New Brexit support for English universities capped at £8 million

Additional funding announced by Research England might not cover shortfalls faced by research powerhouses

November 28, 2022
Gibraltar, Spain 12-May 2017 Telescope at a viewing spot on the Rock of Gibraltar in May 2017.
Source: iStock

English universities will receive up to £5 million each in quality-related (QR) research funding and a maximum of £3 million in excellence-linked capital grants to help mitigate the loss of access to European research programmes.

Explaining how an additional £100 million in QR funding announced last week by science minister George Freeman will distributed across the sector, Research England said individual higher education institutions will be awarded a maximum of £5 million in 2022-23 to “support research capabilities and provide stability ahead of a final decision on Horizon association”.

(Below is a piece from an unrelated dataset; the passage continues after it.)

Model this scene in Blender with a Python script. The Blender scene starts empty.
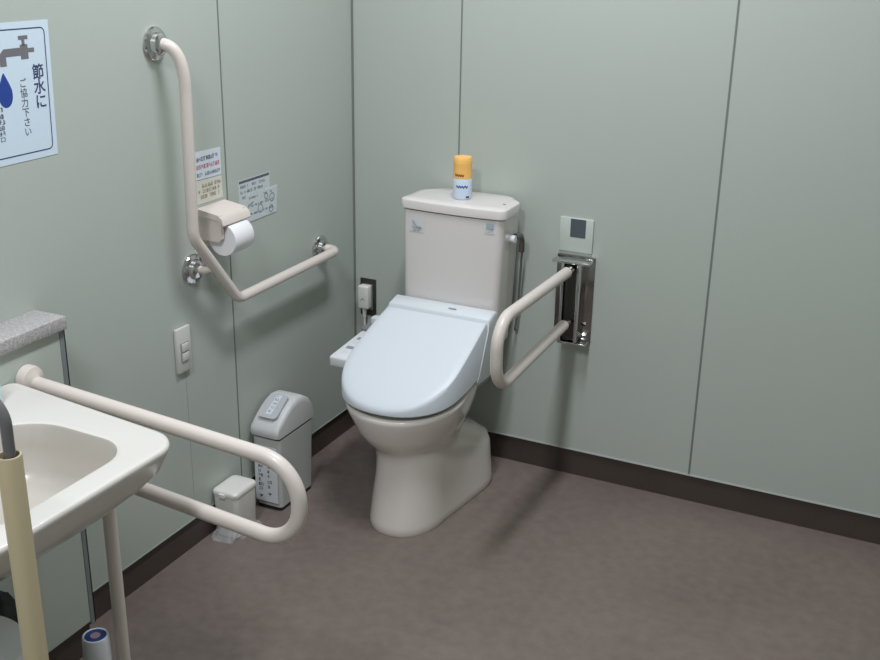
import bpy, bmesh, math, random
from mathutils import Vector, Matrix
random.seed(4)
scene = bpy.context.scene
COL = scene.collection

# ------------------------------------------------------------------ materials
def lin(c):
    c /= 255.0
    return c / 12.92 if c <= 0.04045 else ((c + 0.055) / 1.055) ** 2.4
def rgb(r, g, b): return (lin(r), lin(g), lin(b), 1.0)

def mat(name, col, rough=0.5, metal=0.0, coat=0.0, noise=None, bump=None, spec=0.5, alpha=1.0, trans=0.0):
    m = bpy.data.materials.new(name); m.use_nodes = True
    nt = m.node_tree; b = nt.nodes['Principled BSDF']
    b.inputs['Base Color'].default_value = col
    b.inputs['Roughness'].default_value = rough
    b.inputs['Metallic'].default_value = metal
    b.inputs['Coat Weight'].default_value = coat
    b.inputs['Coat Roughness'].default_value = 0.08
    b.inputs['Specular IOR Level'].default_value = spec
    b.inputs['Alpha'].default_value = alpha
    b.inputs['Transmission Weight'].default_value = trans
    if noise or bump:
        tc = nt.nodes.new('ShaderNodeTexCoord')
    if noise:
        scales, amount, col2 = noise
        prev = None
        for sc_ in scales:
            n = nt.nodes.new('ShaderNodeTexNoise'); n.inputs['Scale'].default_value = sc_
            n.inputs['Detail'].default_value = 5
            nt.links.new(tc.outputs['Object'], n.inputs['Vector'])
            if prev is None: prev = n.outputs['Fac']
            else:
                mx = nt.nodes.new('ShaderNodeMath'); mx.operation = 'AVERAGE' if False else 'ADD'
                nt.links.new(prev, mx.inputs[0]); nt.links.new(n.outputs['Fac'], mx.inputs[1])
                hv = nt.nodes.new('ShaderNodeMath'); hv.operation = 'MULTIPLY'; hv.inputs[1].default_value = .5
                nt.links.new(mx.outputs[0], hv.inputs[0]); prev = hv.outputs[0]
        r = nt.nodes.new('ShaderNodeValToRGB')
        r.color_ramp.elements[0].position = .5 - amount; r.color_ramp.elements[0].color = col
        r.color_ramp.elements[1].position = .5 + amount; r.color_ramp.elements[1].color = col2
        nt.links.new(prev, r.inputs['Fac']); nt.links.new(r.outputs['Color'], b.inputs['Base Color'])
    if bump:
        sc_, st, dist = bump
        n = nt.nodes.new('ShaderNodeTexNoise'); n.inputs['Scale'].default_value = sc_
        n.inputs['Detail'].default_value = 3
        nt.links.new(tc.outputs['Object'], n.inputs['Vector'])
        bp = nt.nodes.new('ShaderNodeBump'); bp.inputs['Strength'].default_value = st; bp.inputs['Distance'].default_value = dist
        nt.links.new(n.outputs['Fac'], bp.inputs['Height']); nt.links.new(bp.outputs['Normal'], b.inputs['Normal'])
    return m

M = dict(
    wall=mat('wall_panel_green_grey', rgb(177, 184, 176), .42, noise=((1.3,), .35, rgb(182, 188, 180)), spec=.35),
    ceil=mat('ceiling_white', rgb(225, 226, 222), .8),
    floor=mat('vinyl_floor_brown', rgb(107, 96, 90), .5, noise=((2.2, 26), .16, rgb(124, 112, 105)), bump=(90, .12, .002), spec=.35),
    base=mat('baseboard_brown', rgb(68, 58, 52), .45, noise=((9,), .3, rgb(76, 66, 60))),
    seam=mat('seam_grey', rgb(118, 124, 120), .5),
    seamthin=mat('seam_soft', rgb(150, 158, 151), .5),
    alu=mat('edge_aluminium', rgb(124, 130, 131), .45, 0),
    lit_edge=mat('panel_edge_highlight', rgb(205, 210, 208), .3, .3),
    ceramic=mat('ceramic_pinkish_ivory', rgb(220, 212, 205), .16, coat=.5),
    ceramic_t=mat('tank_ivory', rgb(222, 216, 213), .2, coat=.4),
    basin=mat('basin_ivory', rgb(214, 210, 204), .2, coat=.3),
    lid=mat('lid_cool_white', rgb(212, 218, 224), .42),
    unit=mat('bidet_white', rgb(214, 220, 224), .38),
    panel=mat('control_panel_white', rgb(222, 224, 226), .4),
    grey=mat('mid_grey_plastic', rgb(120, 124, 126), .45),
    seat_gap=mat('seat_gap_shade', rgb(120, 120, 120), .5),
    rail=mat('rail_resin_ivory', rgb(212, 202, 194), .36, coat=.1),
    rail2=mat('rail_resin_cream', rgb(180, 167, 136), .4),
    chrome=mat('chrome', rgb(205, 205, 205), .12, 1.0),
    chromed=mat('steel_plate', rgb(150, 146, 142), .12, 1.0),
    darkmetal=mat('dark_plate', rgb(78, 76, 72), .35, .7),
    darktube=mat('dark_grey_tube', rgb(112, 110, 111), .35, .3),
    black=mat('black_plastic', rgb(32, 32, 33), .5),
    paper=mat('white_paper', rgb(214, 222, 230), .7),
    poster=mat('poster_paper', rgb(206, 222, 234), .55),
    ypaper=mat('cream_paper', rgb(216, 214, 202), .7),
    clear=mat('laminated_sheet', rgb(200, 208, 210), .35),
    tissue=mat('tissue_white', rgb(232, 232, 234), .9, bump=(300, .1, .001)),
    core=mat('card_core', rgb(150, 135, 120), .9),
    navy=mat('ink_navy', rgb(54, 66, 108), .7), blue=mat('ink_blue', rgb(34, 66, 146), .6),
    ink=mat('ink_grey', rgb(92, 98, 110), .7), inkl=mat('ink_light', rgb(140, 148, 156), .7),
    red=mat('ink_red', rgb(214, 132, 148), .7), tan=mat('ink_tan', rgb(178, 166, 132), .7), soft_ink=mat('ink_soft', rgb(112, 120, 136), .7),
    tapgrey=mat('ink_tap', rgb(112, 112, 116), .7),
    granite=mat('granite_grey', rgb(150, 145, 145), .4, noise=((150, 340), .1, rgb(192, 188, 187))),
    switch=mat('switch_plate', rgb(205, 203, 197), .4),
    bin=mat('bin_grey_body', rgb(184, 187, 184), .45), binlid=mat('bin_grey_lid', rgb(200, 201, 200), .45),
    binflap=mat('bin_flap', rgb(182, 184, 187), .4), binfront=mat('bin_label', rgb(222, 226, 230), .6), strip=mat('strip_pale', rgb(206, 214, 220), .5),
    white=mat('white_plastic', rgb(222, 220, 214), .4),
    orange=mat('orange_cap', rgb(255, 198, 112), .35), can=mat('can_pale_blue', rgb(206, 220, 236), .3, coat=.2),
    canwhite=mat('can_white', rgb(226, 228, 232), .3), pink=mat('cap_pink', rgb(205, 170, 185), .5),
    sensor=mat('sensor_plate', rgb(194, 202, 194), .35), sensor_eye=mat('sensor_window', rgb(112, 122, 130), .12, .5),
    film=mat('plastic_film', rgb(214, 214, 216), .3, alpha=.3), bag=mat('black_bag', rgb(26, 28, 28), .28, bump=(40, .5, .01)),
    binink=mat('ink_dark', rgb(84, 88, 92), .7),
    sticker=mat('sticker_pale', rgb(211, 212, 213), .4), inkvl=mat('ink_pale', rgb(165, 173, 180), .6),
    basin_in=mat('basin_bowl_shaded', rgb(190, 184, 175), .25, coat=.25),  # basin colour darkened to put in the shade inside the bowl
    soap=mat('soap_pale_blue', rgb(190, 226, 236), .2, coat=.3),
    diffuser=mat('lamp_diffuser', rgb(245, 245, 240), .5),
)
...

Five institutions – the universities of Cambridge, Manchester and Oxford, Imperial College London and UCL – will receive the maximum of £5 million in QR in 2022-23, which should be spent “developing, supporting and amplifying international collaborations and partnerships”, recruiting internationally, “securing and sustaining the talent pipeline” and “mitigating shortfalls in research income due to uncertainty over EU research grants” among other objectives, explained Research England on 28 November.

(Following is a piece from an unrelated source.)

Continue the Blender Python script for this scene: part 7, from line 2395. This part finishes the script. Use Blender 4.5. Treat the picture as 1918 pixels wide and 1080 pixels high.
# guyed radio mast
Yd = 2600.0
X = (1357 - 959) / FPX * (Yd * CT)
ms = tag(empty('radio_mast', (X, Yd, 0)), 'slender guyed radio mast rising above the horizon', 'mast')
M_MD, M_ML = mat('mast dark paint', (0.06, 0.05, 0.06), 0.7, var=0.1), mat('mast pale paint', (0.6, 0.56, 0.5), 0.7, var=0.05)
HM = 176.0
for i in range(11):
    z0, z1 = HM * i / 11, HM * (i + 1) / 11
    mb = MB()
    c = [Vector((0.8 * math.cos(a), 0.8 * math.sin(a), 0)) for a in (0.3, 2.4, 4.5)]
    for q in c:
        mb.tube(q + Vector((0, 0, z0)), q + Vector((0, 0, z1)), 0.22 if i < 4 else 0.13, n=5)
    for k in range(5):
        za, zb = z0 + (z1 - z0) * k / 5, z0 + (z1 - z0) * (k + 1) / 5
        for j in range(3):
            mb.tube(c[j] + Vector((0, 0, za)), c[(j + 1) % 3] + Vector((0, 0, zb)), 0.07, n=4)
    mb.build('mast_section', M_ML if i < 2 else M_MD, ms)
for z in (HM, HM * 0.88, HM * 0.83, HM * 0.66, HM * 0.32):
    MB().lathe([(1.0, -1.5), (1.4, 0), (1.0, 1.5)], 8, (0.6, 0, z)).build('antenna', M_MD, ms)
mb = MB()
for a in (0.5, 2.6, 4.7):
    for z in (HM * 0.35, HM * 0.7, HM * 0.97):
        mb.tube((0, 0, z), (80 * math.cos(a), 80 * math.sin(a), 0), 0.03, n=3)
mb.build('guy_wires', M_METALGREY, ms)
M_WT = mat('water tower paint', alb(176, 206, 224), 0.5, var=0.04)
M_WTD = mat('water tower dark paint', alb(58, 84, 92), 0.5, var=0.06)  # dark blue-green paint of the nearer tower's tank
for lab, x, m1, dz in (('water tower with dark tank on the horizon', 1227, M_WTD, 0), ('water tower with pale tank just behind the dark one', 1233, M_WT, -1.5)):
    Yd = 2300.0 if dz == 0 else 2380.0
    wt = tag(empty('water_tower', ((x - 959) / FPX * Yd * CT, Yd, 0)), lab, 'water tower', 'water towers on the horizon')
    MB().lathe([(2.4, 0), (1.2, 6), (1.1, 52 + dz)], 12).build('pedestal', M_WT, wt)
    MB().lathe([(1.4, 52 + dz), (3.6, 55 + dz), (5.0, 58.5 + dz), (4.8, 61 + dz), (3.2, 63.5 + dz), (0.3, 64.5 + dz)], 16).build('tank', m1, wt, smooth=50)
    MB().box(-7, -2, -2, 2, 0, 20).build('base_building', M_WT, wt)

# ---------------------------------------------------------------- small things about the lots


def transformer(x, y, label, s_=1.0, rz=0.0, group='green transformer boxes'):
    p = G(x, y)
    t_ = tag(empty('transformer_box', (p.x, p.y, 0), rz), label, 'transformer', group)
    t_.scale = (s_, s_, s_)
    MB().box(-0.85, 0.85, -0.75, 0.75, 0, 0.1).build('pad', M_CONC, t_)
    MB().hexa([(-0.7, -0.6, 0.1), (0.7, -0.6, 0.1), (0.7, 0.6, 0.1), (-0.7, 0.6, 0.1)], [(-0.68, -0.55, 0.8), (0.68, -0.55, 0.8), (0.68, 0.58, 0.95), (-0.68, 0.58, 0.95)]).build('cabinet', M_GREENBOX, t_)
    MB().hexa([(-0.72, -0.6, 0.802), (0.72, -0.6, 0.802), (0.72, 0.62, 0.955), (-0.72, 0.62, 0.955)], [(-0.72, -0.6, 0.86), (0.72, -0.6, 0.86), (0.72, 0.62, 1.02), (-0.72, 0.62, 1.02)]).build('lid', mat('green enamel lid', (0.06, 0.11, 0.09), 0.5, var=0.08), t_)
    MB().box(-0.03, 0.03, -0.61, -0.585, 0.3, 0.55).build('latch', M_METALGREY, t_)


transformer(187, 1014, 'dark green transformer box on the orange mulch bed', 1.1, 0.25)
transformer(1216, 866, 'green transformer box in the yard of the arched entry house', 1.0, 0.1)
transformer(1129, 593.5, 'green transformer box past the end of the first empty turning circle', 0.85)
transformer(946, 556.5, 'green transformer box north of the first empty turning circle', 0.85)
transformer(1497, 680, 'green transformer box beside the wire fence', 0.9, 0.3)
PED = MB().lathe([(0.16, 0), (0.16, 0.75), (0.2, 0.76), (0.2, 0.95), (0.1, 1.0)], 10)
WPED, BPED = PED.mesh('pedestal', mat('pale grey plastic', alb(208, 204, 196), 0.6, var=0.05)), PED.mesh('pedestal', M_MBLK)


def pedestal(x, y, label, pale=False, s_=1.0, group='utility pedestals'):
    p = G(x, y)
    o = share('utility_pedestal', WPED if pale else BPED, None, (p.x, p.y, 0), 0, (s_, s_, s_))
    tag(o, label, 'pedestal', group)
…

The universities of Birmingham, Leeds and Nottingham will receive in excess of £3 million in additional QR funding each, while King’s College London will pick up more than £4 million, with the minimum amount of new funding received by qualifying institutions set at £10,000.

A further £70.6 million for research infrastructure spending has also been released, with English universities receiving up to £3 million each in 2022-23 under the allocations.

The awards follow last week’s announcement that almost £500 million would become available for science because, according to Mr Freeman, “ongoing uncertainty over access to EU programmes is placing increasing pressure on UK universities and research organisations”.

The additional funds are likely to have been diverted from the £2.5 billion set aside between 2021 and 2023 for Horizon Europe association or a “Plan B” programme to replace funds lost by universities following the UK’s continued exclusion from the European Union’s flagship research scheme.

While the additional QR funding whose distribution is decided on the results of the 2021 Research Excellence Framework will be welcomed by universities, it is unlikely to fully compensate some institutions for the loss of access to EU funds in the longer term. Cambridge, which will be given £8 million in 2022-23 from the new allocations, received £52 million in funding from European Commission sources in 2020-21, according to its latest financial accounts, while Oxford picked up £57.8 million in research grants from “European Commission and other EU research bodies” in 2020-21, about 9 per cent of its £653 million research income.